Outside of the bubble that imperialism has cultivated, where capitalism and its ills are made to be perceived as unshakable, the class struggle is proving that a different order is possible. The labor movement is dismantling neoliberalism in Mexico, Chile, and other countries that have been gripped by neo-colonial control. This shows that social democracy, despite being flawed, is still viable within the countries that have an unambiguous interest in ending the imperialist exploitation that neoliberalism facilitates throughout the imperial peripheries. Countries like Venezuela, Bolivia, and Nicaragua continue to successfully resist imperialist aggression. China is continuing to develop towards communism, building on its recent achievement of totally eliminating destitution. The other socialist countries Cuba, Laos, Vietnam, and the DPRK are carrying forth progress of their own, constructing cutting edge railway systems, combating the effects of imperialism’s sanctions, and furthering social equality.

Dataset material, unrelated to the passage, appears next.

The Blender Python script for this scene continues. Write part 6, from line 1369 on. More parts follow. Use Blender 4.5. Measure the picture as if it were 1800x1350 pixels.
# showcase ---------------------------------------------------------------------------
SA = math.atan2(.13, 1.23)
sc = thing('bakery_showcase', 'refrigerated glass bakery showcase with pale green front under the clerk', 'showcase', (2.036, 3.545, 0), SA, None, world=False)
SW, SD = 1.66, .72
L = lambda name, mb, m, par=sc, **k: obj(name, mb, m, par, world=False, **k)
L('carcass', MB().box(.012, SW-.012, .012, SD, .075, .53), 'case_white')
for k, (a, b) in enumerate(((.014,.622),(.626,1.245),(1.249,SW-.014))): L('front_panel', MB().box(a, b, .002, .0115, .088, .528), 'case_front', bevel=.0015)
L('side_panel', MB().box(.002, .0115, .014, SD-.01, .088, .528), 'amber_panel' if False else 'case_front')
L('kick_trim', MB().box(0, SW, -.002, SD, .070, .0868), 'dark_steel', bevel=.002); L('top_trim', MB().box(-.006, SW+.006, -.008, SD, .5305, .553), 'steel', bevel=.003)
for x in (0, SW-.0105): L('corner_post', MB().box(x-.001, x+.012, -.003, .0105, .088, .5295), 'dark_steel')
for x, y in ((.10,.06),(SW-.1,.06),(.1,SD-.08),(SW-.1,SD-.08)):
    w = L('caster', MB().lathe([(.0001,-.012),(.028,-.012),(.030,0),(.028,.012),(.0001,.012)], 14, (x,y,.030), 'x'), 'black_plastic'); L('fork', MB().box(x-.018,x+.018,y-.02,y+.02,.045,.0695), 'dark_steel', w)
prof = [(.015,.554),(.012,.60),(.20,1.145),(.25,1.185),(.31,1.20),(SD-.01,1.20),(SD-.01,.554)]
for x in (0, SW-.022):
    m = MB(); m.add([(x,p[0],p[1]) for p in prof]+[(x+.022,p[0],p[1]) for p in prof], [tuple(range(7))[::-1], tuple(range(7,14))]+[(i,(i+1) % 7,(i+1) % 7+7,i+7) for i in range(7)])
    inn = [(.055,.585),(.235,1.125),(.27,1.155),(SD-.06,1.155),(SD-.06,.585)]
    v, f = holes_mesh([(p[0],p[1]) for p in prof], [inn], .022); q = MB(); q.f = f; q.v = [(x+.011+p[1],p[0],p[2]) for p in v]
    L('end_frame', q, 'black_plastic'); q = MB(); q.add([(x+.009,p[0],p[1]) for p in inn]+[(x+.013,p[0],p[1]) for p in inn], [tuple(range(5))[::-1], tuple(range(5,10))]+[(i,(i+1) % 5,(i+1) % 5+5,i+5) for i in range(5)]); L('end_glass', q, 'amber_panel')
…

U.S. imperialism, despite recent victories on its part like the coups in Pakistan and Sri Lanka, is losing its capacity to exploit the globe, and therefore to keep its capital from weakening. 

The class struggle can succeed in the core, if it resists imperialism’s attempts to ideologically frustrate it. The system is preaching despair and hopelessness, trying to convince us that there’s no other way the world can work. We must expose this idea as the lie that it is.